───── TASK MATERIAL

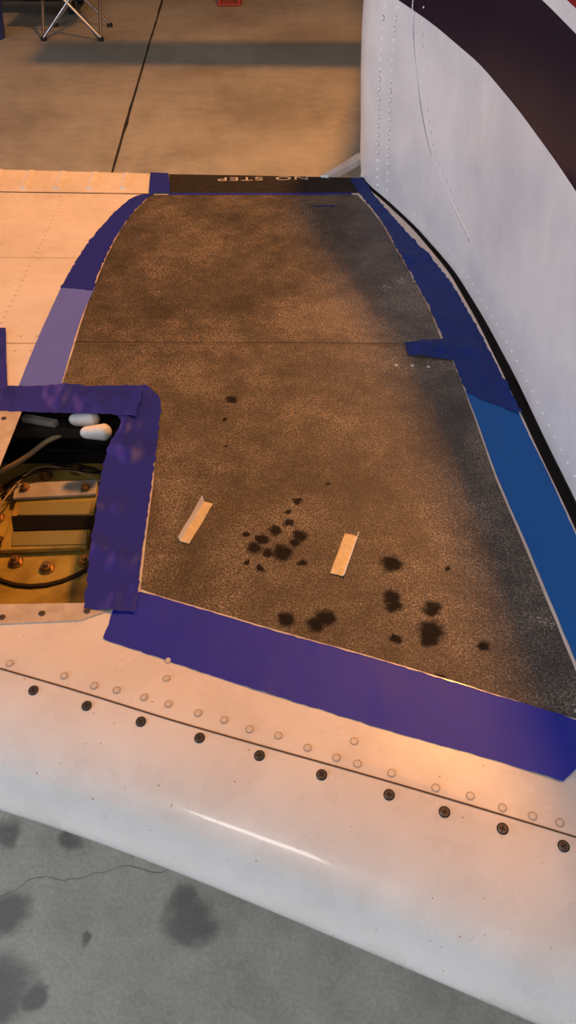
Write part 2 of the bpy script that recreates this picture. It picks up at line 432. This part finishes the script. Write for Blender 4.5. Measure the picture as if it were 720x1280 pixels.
bm=bmesh.new()
def frv(y,z,r=.0042):
    p=fpt(y,z,0.0); dxdy=(wallx(y+.01)-wallx(y-.01))/.02
    nv=Vector((-1,dxdy,0)).normalized(); q=nv.to_track_quat('Z','Y').to_matrix().to_4x4(); q.translation=p
    add_cyl(bm,q,r*1.35,.0006,10,r*1.3,1); add_cyl(bm,q@T(0,0,.0003),r,.0022,10,r*.6,0)
for i in range(28):
    frv(1.935,.02+i*.02); frv(1.885,.03+i*.02)
for i in range(45): frv(1.80-i*.03,.035,.0022)
P=cat([(1.84,.60,0),(1.80,.434,0),(1.775,.355,0),(1.72,.25,0),(1.66,.195,0),(1.56,.145,0)],26)
for p in P: frv(p.x-.02,p.y-.012,.0028)
bmobj('fuselage_rivets',bm,[m_frv,m_seamf],AIR)
yy_=[.30+i*(2.02-.30)/50 for i in range(51)]
def gw(y): return .018-.009*max(0,min(1,(y-1.1)/.6))
ribbon('wing_root_sealant',[(wallx(y)-gw(y),y) for y in yy_],[(wallx(y)+.01,y) for y in yy_],m_black,.0003,80,3,0,AIR,0,0)
tube('wing_root_fillet',[(wallx(y)-.000,y,WZ+.001) for y in yy_],.0025,m_black,AIR,3,False)
bm=bmesh.new()
P=[((.085,2.035),(.105,2.030)),((.155,2.115),(.168,2.095)),((.190,2.155),(.197,2.120)),((.215,2.12),(.195,2.085)),((.215,2.04),(.19,2.04))]
zs_=[.006,.014,.02,.02,.01]
ring_=[]
for (a,b2),z in zip(P,zs_):
    ring_.append([bm.verts.new((a[0],a[1],WZ+z)),bm.verts.new((b2[0],b2[1],WZ+z)),bm.verts.new((b2[0],b2[1],WZ+z-.02)),bm.verts.new((a[0],a[1],WZ+z-.02))])
for r0,r1 in zip(ring_,ring_[1:]):
    for j in range(4): bm.faces.new((r0[j],r0[(j+1)%4],r1[(j+1)%4],r1[j]))
bm.faces.new(ring_[0]); bm.faces.new(ring_[-1][::-1])
bmesh.ops.recalc_face_normals(bm,faces=bm.faces)
o=bmobj('flap_root_fairing',bm,m_paint,AIR); bv=o.modifiers.new('b','BEVEL'); bv.width=.002; bv.segments=2

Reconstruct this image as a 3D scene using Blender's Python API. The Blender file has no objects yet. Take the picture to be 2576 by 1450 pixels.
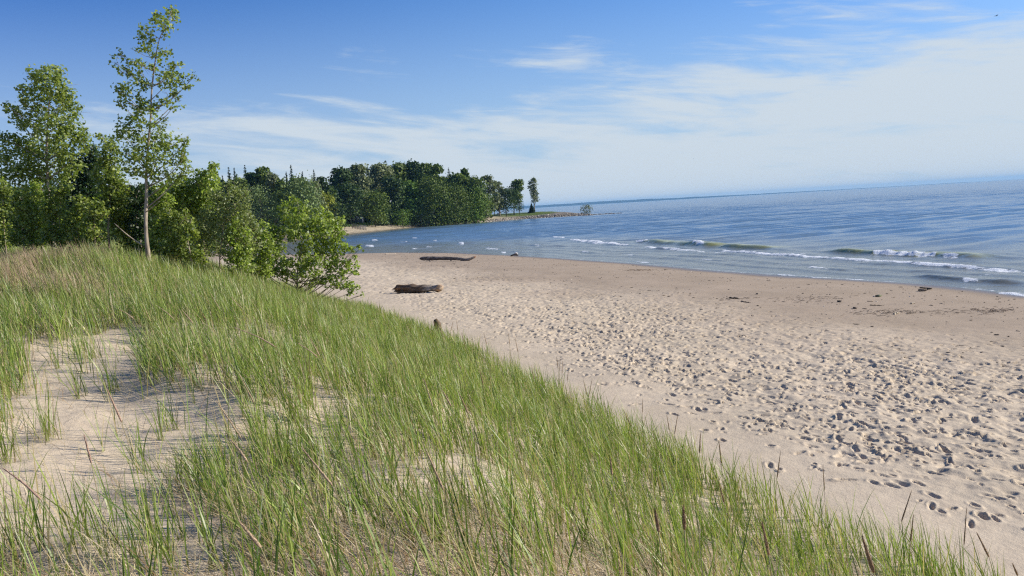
import bpy, math
import numpy as np
from mathutils import Vector, Matrix

rng = np.random.default_rng(11)
scene = bpy.context.scene
COL = scene.collection
R = math.radians

# ------------------------------------------------------------------ camera
EYE = np.array([0.0, 0.0, 4.5])
FOC = 2002.0                       # focal length in picture units (picture 2576 x 1450)
PITCH, ROLL = R(5.67), R(3.39)
_f = np.array([0, math.cos(PITCH), -math.sin(PITCH)])
_u0 = np.array([0, math.sin(PITCH), math.cos(PITCH)])
_r0 = np.array([1.0, 0, 0])
FW = _f
UP = _u0 * math.cos(ROLL) + _r0 * math.sin(ROLL)
RT = _r0 * math.cos(ROLL) - _u0 * math.sin(ROLL)

cd = bpy.data.cameras.new('camera')
cam = bpy.data.objects.new('camera', cd)
COL.objects.link(cam)
cd.sensor_fit = 'HORIZONTAL'
cd.angle = 2 * math.atan(1288.0 / FOC)
cd.clip_start = 0.05
cd.clip_end = 60000
m = Matrix(((RT[0], UP[0], -FW[0], EYE[0]), (RT[1], UP[1], -FW[1], EYE[1]), (RT[2], UP[2], -FW[2], EYE[2]), (0, 0, 0, 1)))
cam.matrix_world = m
scene.camera = cam


def ray(px, py):
    return FW * FOC + RT * (px - 1288.0) + UP * (725.0 - py)


def at_depth(px, py, depth):
    return EYE + ray(px, py) * (depth / FOC)


def at_z(px, py, z=0.0):
    d = ray(px, py)
    return EYE + d * ((z - EYE[2]) / d[2])


def project(P):
    q = np.asarray(P) - EYE
    dz = q @ FW
    return 1288 + FOC * (q @ RT) / dz, 725 - FOC * (q @ UP) / dz, dz


# ------------------------------------------------------------------ numeric helpers
def sm(a):
    a = np.clip(a, 0, 1)
    return a * a * (3 - 2 * a)


_LAT = np.random.default_rng(3).random((256, 256))


def vnoise(x, y, seed=0):
    x = np.asarray(x, float) + seed * 17.31
    y = np.asarray(y, float) + seed * 9.77
    xi, yi = np.floor(x).astype(int), np.floor(y).astype(int)
    fx, fy = x - xi, y - yi
    fx = fx * fx * (3 - 2 * fx)
    fy = fy * fy * (3 - 2 * fy)
    a = _LAT[xi & 255, yi & 255]
    b = _LAT[(xi + 1) & 255, yi & 255]
    c = _LAT[xi & 255, (yi + 1) & 255]
    d = _LAT[(xi + 1) & 255, (yi + 1) & 255]
    return (a * (1 - fx) + b * fx) * (1 - fy) + (c * (1 - fx) + d * fx) * fy * 1.0


def fbm(x, y, octs=4, seed=0):
    t, a, s = 0, 0.5, 1.0
    for k in range(octs):
        t = t + a * (vnoise(x * s, y * s, seed + k) - 0.5)
        a *= 0.5
        s *= 2.03
    return t * 2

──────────

**WHAT THE TASK ASKS**
Write out exactly the lines from the one that has "Reconstruct this image" down to the one that has "R = math.radians", including both. Pictures stay out of the copy.

**EXERCISE SOLUTION**
Reconstruct this image as a 3D scene using Blender's Python API. The Blender file has no objects yet. Take the picture to be 2576 by 1450 pixels.
import bpy, math
import numpy as np
from mathutils import Vector, Matrix

rng = np.random.default_rng(11)
scene = bpy.context.scene
COL = scene.collection
R = math.radians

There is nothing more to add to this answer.